Below, we identify the top 10 supply chain risks managing multiple contract electronics manufacturing partners

  1. Managing multiple contract electronics services suppliers increases the risk of a supplier failing to meet demand or experiencing disruptions, which can cause delays or disruptions in the equipment manufacturer’s supply chain.
  2. Risk of political instability or natural disasters. Sourcing from multiple contract electronics services suppliers in different regions increases the risk of disruptions caused by political instability or natural disasters.
  3. Managing multiple suppliers may require coordinating transportation from multiple locations, which can increase the risk of delays.

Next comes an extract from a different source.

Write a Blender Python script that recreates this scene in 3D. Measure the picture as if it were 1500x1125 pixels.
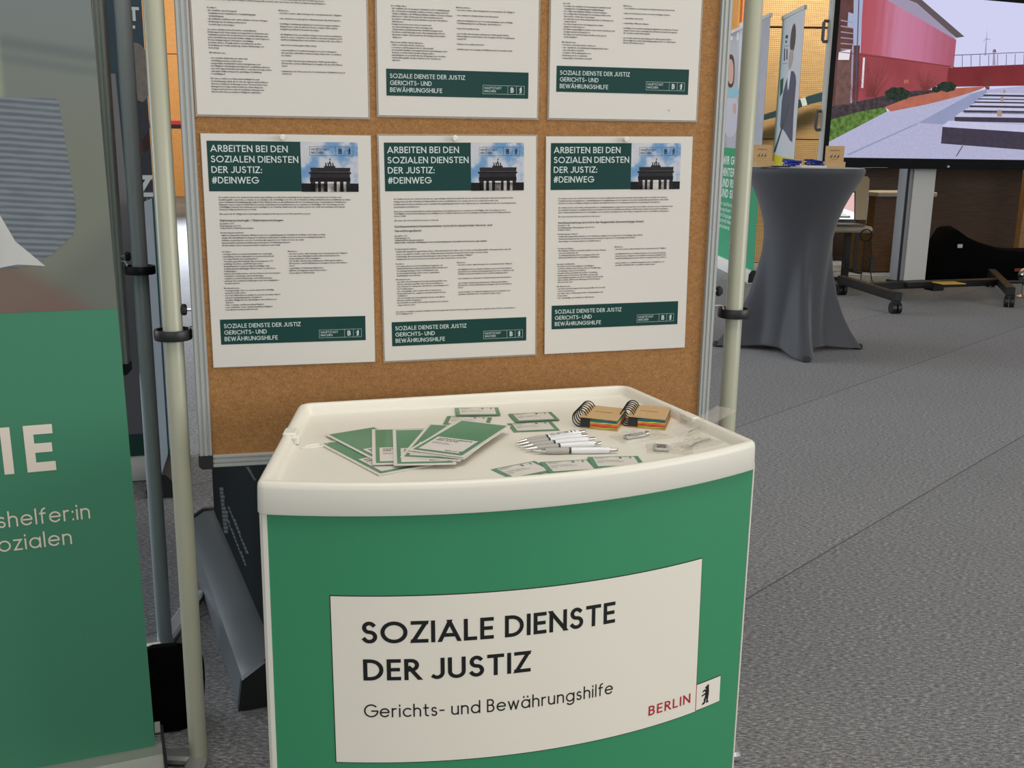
import bpy, bmesh, math, random
from mathutils import Vector, Matrix
random.seed(7)
SC = bpy.context.scene
COL = SC.collection
for _o in list(bpy.data.objects):
    bpy.data.objects.remove(_o)

# ------------------------------------------------------------------ camera
EYE = 1.22
PITCH, ROLL, FPX = math.radians(12.943), math.radians(0.864), 1500.0
FW = Vector((0, math.cos(PITCH), -math.sin(PITCH)))
_up0 = Vector((0, math.sin(PITCH), math.cos(PITCH)))
RT = Vector((1, 0, 0)) * math.cos(ROLL) + _up0 * math.sin(ROLL)
UP = -Vector((1, 0, 0)) * math.sin(ROLL) + _up0 * math.cos(ROLL)
cam_data = bpy.data.cameras.new('camera')
cam_data.sensor_width = 36.0
cam_data.lens = 36.0 * FPX / 1500.0
cam_data.clip_start = 0.05
cam_data.clip_end = 200
cam = bpy.data.objects.new('camera', cam_data)
COL.objects.link(cam)
cam.matrix_world = Matrix(((RT.x, UP.x, -FW.x, 0), (RT.y, UP.y, -FW.y, 0), (RT.z, UP.z, -FW.z, EYE), (0, 0, 0, 1)))
SC.camera = cam

# ------------------------------------------------------------------ world, lights, exposure
SC.view_settings.view_transform = 'Standard'
SC.view_settings.look = 'None'
SC.view_settings.gamma = 1.0
SC.view_settings.exposure = 0.0
SC.view_settings.use_curve_mapping = False
world = bpy.data.worlds.new('hall_daylight')
SC.world = world
world.use_nodes = True
world.node_tree.nodes['Background'].inputs[0].default_value = (0.80, 0.90, 1.0, 1)
world.node_tree.nodes['Background'].inputs[1].default_value = 0.45


def area(name, loc, target, sx, sy, power, col, spread=math.pi):
    d = bpy.data.lights.new(name, 'AREA')
    d.shape = 'RECTANGLE'
    d.size, d.size_y, d.energy, d.color = sx, sy, power, col
    d.spread = spread
    o = bpy.data.objects.new(name, d)
    COL.objects.link(o)
    o.location = loc
    o.rotation_euler = (Vector(target) - Vector(loc)).to_track_quat('-Z', 'Y').to_euler()
    return o


area('window_light_right', (8.0, -1.2, 2.4), (0.5, 1.9, 0.6), 6.0, 3.2, 300, (1.0, 0.99, 0.95))
area('window_light_rear', (-0.5, -5.0, 2.6), (0.2, 2.0, 0.8), 8.0, 3.0, 85, (1.0, 0.97, 0.90))
area('ceiling_light_stand', (0.8, 0.6, 4.6), (0.6, 2.2, 0.0), 3.0, 3.0, 94, (1.0, 0.93, 0.82))
area('ceiling_light_wall', (3.6, 10.3, 5.0), (3.6, 11.6, 2.5), 5.0, 0.5, 100, (1.0, 0.92, 0.76), 1.2)
area('window_light_left', (-10.0, 6.5, 2.6), (-1.0, 4.0, 0.6), 10.0, 3.6, 330, (0.84, 0.92, 1.0), 2.2)
area('window_light_far', (-8.5, 13.0, 4.6), (-5.2, 11.0, 0.0), 12.0, 3.0, 1500, (0.84, 0.92, 1.0), 1.0)
area('far_wall_fill', (-8.0, 19.0, 5.0), (-8.0, 24.8, 2.0), 6.0, 1.0, 380, (1.0, 0.86, 0.64))  # added fill that brightens the far wall, no actual fitting there


# ------------------------------------------------------------------ materials
def lin(c):
    c = c / 255.0
    return c / 12.92 if c <= 0.04045 else ((c + 0.055) / 1.055) ** 2.4


def rgb(c):
    return (lin(c[0]), lin(c[1]), lin(c[2]), 1)


_M = {}


def mat(name, c, rough=0.5, metal=0.0, coat=0.0, spec=0.5, alpha=1.0, trans=0.0, noise=0.0, nscale=40, bump=0.0, sheen=0.0, stretch=None):
    if name in _M:
        return _M[name]
    m = bpy.data.materials.new(name)
    m.use_nodes = True
    nt = m.node_tree
    b = nt.nodes['Principled BSDF']
    b.inputs['Base Color'].default_value = rgb(c)
    b.inputs['Roughness'].default_value = rough
    b.inputs['Metallic'].default_value = metal
    b.inputs['Coat Weight'].default_value = coat
    b.inputs['Coat Roughness'].default_value = 0.12
    b.inputs['Specular IOR Level'].default_value = spec
    b.inputs['Alpha'].default_value = alpha
    b.inputs['Transmission Weight'].default_value = trans
    b.inputs['Sheen Weight'].default_value = sheen
    tc = nt.nodes.new('ShaderNodeTexCoord')
    mp = nt.nodes.new('ShaderNodeMapping')
    if stretch:
        mp.inputs['Scale'].default_value = stretch
    nt.links.new(tc.outputs['Object'], mp.inputs['Vector'])
    nz = nt.nodes.new('ShaderNodeTexNoise')
    nz.inputs['Scale'].default_value = nscale
    nz.inputs['Detail'].default_value = 4
    nt.links.new(mp.outputs['Vector'], nz.inputs['Vector'])
    if noise:
        hs = nt.nodes.new('ShaderNodeMapRange')
        hs.inputs['To Min'].default_value = 1 - noise
        hs.inputs['To Max'].default_value = 1 + noise
        hs.inputs['From Min'].default_value = 0.3
        hs.inputs['From Max'].default_value = 0.7
        nt.links.new(nz.outputs['Fac'], hs.inputs['Value'])
        mx = nt.nodes.new('ShaderNodeVectorMath')
        mx.operation = 'SCALE'
        mx.inputs[0].default_value = rgb(c)[:3]
        nt.links.new(hs.outputs['Result'], mx.inputs['Scale'])
        nt.links.new(mx.outputs['Vector'], b.inputs['Base Color'])
    if bump:
        bp = nt.nodes.new('ShaderNodeBump')
        bp.inputs['Strength'].default_value = bump
        bp.inputs['Distance'].default_value = 0.002
        nt.links.new(nz.outputs['Fac'], bp.inputs['Height'])
        nt.links.new(bp.outputs['Normal'], b.inputs['Normal'])
    _M[name] = m
    return m


def emit(name, c, strength=1.0, noise=0.0, nscale=30):
    if name in _M:
        return _M[name]
    m = bpy.data.materials.new(name)
    m.use_nodes = True
    nt = m.node_tree
    for n in list(nt.nodes):
        if n.type == 'BSDF_PRINCIPLED':
            nt.nodes.remove(n)
    out = [n for n in nt.nodes if n.type == 'OUTPUT_MATERIAL'][0]
    e = nt.nodes.new('ShaderNodeEmission')
    e.inputs[0].default_value = rgb(c)
    e.inputs[1].default_value = strength
    if noise:
        tc = nt.nodes.new('ShaderNodeTexCoord')
        nz = nt.nodes.new('ShaderNodeTexNoise')
        nz.inputs['Scale'].default_value = nscale
        nz.inputs['Detail'].default_value = 5
        nt.links.new(tc.outputs['Object'], nz.inputs['Vector'])
        hs = nt.nodes.new('ShaderNodeMapRange')
        hs.inputs['From Min'].default_value = 0.3
        hs.inputs['From Max'].default_value = 0.7
        hs.inputs['To Min'].default_value = strength * (1 - noise)
        hs.inputs['To Max'].default_value = strength * (1 + noise)
        nt.links.new(nz.outputs['Fac'], hs.inputs['Value'])
        nt.links.new(hs.outputs['Result'], e.inputs[1])
    nt.links.new(e.outputs[0], out.inputs['Surface'])
    _M[name] = m
    return m


def node_mat(name):
    m = bpy.data.materials.new(name)
    m.use_nodes = True
    return m, m.node_tree, m.node_tree.nodes['Principled BSDF']


def mathn(nt, op, a, b=None, c=None):
    n = nt.nodes.new('ShaderNodeMath')
    n.operation = op
    for i, v in enumerate((a, b, c)):
        if v is None:
            continue
        if isinstance(v, (int, float)):
            n.inputs[i].default_value = v
        else:
            nt.links.new(v, n.inputs[i])
    return n.outputs[0]


def ramp(nt, fac, stops):
    r = nt.nodes.new('ShaderNodeValToRGB')
    el = r.color_ramp.elements
    while len(el) < len(stops):
        el.new(0.5)
    for e, (p, c) in zip(el, stops):
        e.position = p
        e.color = rgb(c)
    nt.links.new(fac, r.inputs['Fac'])
    return r.outputs['Color']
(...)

  4. Managing multiple contract electronics services suppliers increases the risk of quality issues as it can be difficult to ensure that all suppliers meet the same quality standards. There is no such thing as a digital twin.
  5. Sourcing from multiple contract electronics services suppliers may result in longer lead times as it can take longer to coordinate delivery from multiple suppliers.
  6. Risk of inventory holding costs can also arise. When sourcing finished goods inventory (FGI) from multiple contract electronics services suppliers can make things more complex and may result in higher inventory holding costs.
  7. Administrative overhead burden and risk also increases when managing multiple suppliers plus, contracts can be more time-consuming and may result in increased administrative burden.
  8. Sourcing from multiple supplier geographies may require compliance with additional customs and import/export regulations, which can increase the risk of manufacturing supply chain disruptions.
  9. Risk of increased intellectual property infringement can also surface when managing multiple suppliers. Many in industry feel this risk is more tied to working with electronics design manufacturers (ODM) but Venture Outsource feels every supplier should be managed against intellectual property infringement, knowing it can be difficult to ensure that all suppliers are compliant with IP laws and regulations.
  10. Lastly, managing multiple contract electronics suppliers does increase the risk of becoming overly dependent on a single supplier, with the majority of your manufacturing program which can also lead to disruptions in the supply chain.